ピリオド

昨日の朝、攻殻機動隊 S.A.C. 2nd GIGを観終えた。大学1年のときに初めてDVDを観て以来、約13年ぶり2回目の視聴だったが、攻殻のことを何も知らない状態だった当時とは全く異なる味わいがあった。

 


攻殻の特徴としてよく語られるのが、1話あたりの情報量が膨大だということだ。大型放射光施設「SPring-8」だったり、放射能除去装置「日本の奇跡」だったり、何の説明もなく、実在のものと架空のものとが混在した形で矢継ぎ早に登場するキーワードの数々に、初見当時は自分もかなり翻弄されたと思う。だが、アップルシードも含めた士郎正宗作品の世界観に関する知識を蓄え、現実世界の知識も強化した今の自分には、それらは壁とはならず、むしろ物語をより深く楽しむための助けとなった。

 

前回の視聴で、一通りのストーリーと結末が分かっているからこそ、登場人物のセリフを単語レベルで聞き取ってその意味や背景を解釈する余裕を持てたし、大人になった今だからこそ、少佐やバトーといった9課の面々それぞれの心の機微に思いを馳せることもできた。特に、クライマックスでタチコマたちのAIが搭載された人工衛星米帝の核ミサイルに衝突して自爆したシーンで、荒巻課長が「部下の犠牲で核ミサイルの投下は防げた」と言ったときには、タチコマのことを部下という課長の懐の深さにグッときたし、バトーが「素子ぉー!」と叫ぶお約束のシーンと、それでも結局少佐に(ある意味)振られてしまうラストシーンには、バトーの報われない一途さに同情して切なくなったりもした。

 

 

それから、菅野よう子の音楽もよかった。アニメシリーズのOSTは全作持っており、普段から時々聴いているが、何といっても核ミサイル接近中に流れる「i do」の切ないメロディには胸を打たれずにはいられなかった。

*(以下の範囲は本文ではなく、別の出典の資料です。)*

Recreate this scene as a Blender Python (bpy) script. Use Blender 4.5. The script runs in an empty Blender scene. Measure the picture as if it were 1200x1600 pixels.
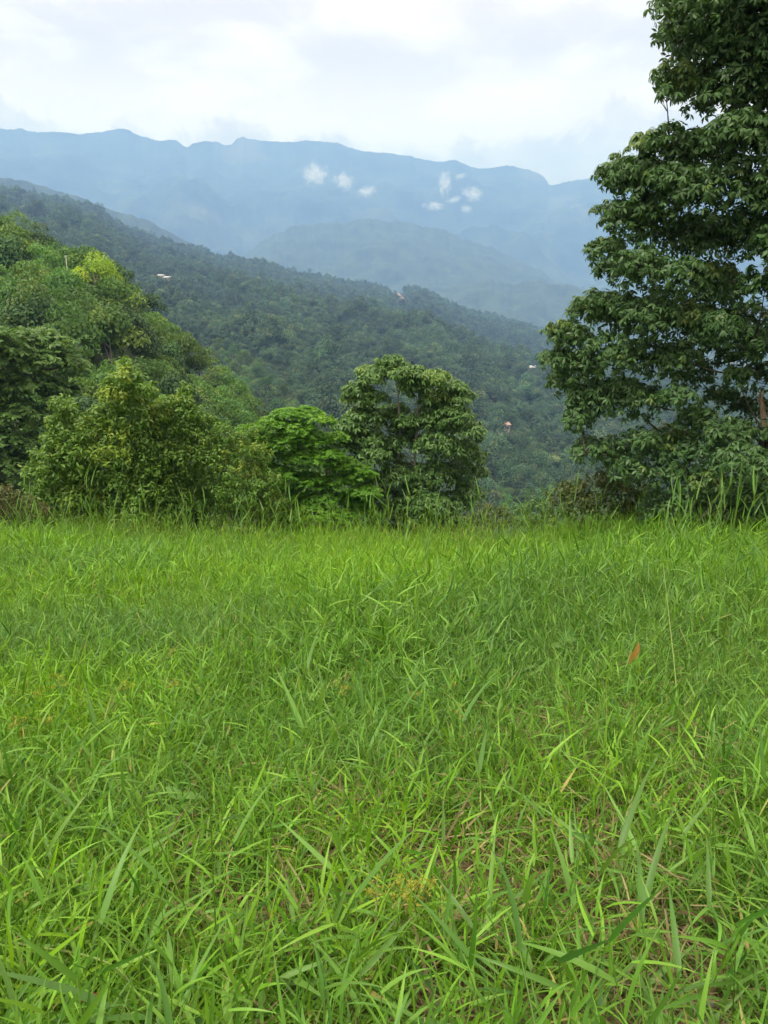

そして驚くべきは、同曲がこのシーンで流れるということを、過去1回しか視聴していないにも関わらずはっきりと覚えていたことだった。それほどまでに、この美しい曲が、核投下という極限状況のこの場面で流れることが、鮮烈で劇的な印象を残したということにほかならない。菅野サウンドに改めて圧巻され、サントラ3本をもう一度すべて聴き直してみたいと思った。

 

 

そのほかにも、印象的で多義的な登場人物たちのセリフのことを語り出したら、枚挙にいとまがない。ゴーダの「わが国は脳こそ資本主義を名乗ってきたが、実情は理想的な社会主義国だ。」とか、クゼの「水は低きに流れ、人もまた低きに流れる。」は色々な解釈ができて、前者は経済学を学んだ身として特に納得するところがあるし、茅葺総理の「一身独立して一国独立す」は福沢諭吉の言葉からの引用だということを知っていればこそ、その覚悟の重みが伝わってくる。

 

 

招慰難民問題という本作のテーマも、現在世界で、特に欧米各国で深刻化する移民排斥の動きやそれを発端とする世論の分断・対立の深刻化の状況を見るにつけ、リアリティの高さ、押井守監督と神山健治監督の先見の明の鋭さに驚かずにはいられない。複雑で解決が困難な問題を、単純な二項対立の構造にこじつけることで、世論を特定の方向に誘導しようする情報操作(ゴーダの手による「プロデュース」の意味や内容はもう少し異なるが)は、極右政党等がしようとしていることそのものだと言っていいだろう。

 

 

やはり、攻殻シリーズは「いい大人こそが観るべきアニメ」「大人だからこそ楽しめるアニメ」だということを、今回改めて実感した。その想いの溢れるあまり、ついついこのような感想を書かずにはいられなかった。ただ、5月から時々早起きしては、コツコツ視聴して楽しんできたものが終わってしまったことには、一抹の寂しさを禁じ得ない。自分の今年の夏は終わった…。今は何だか、そんな気分である。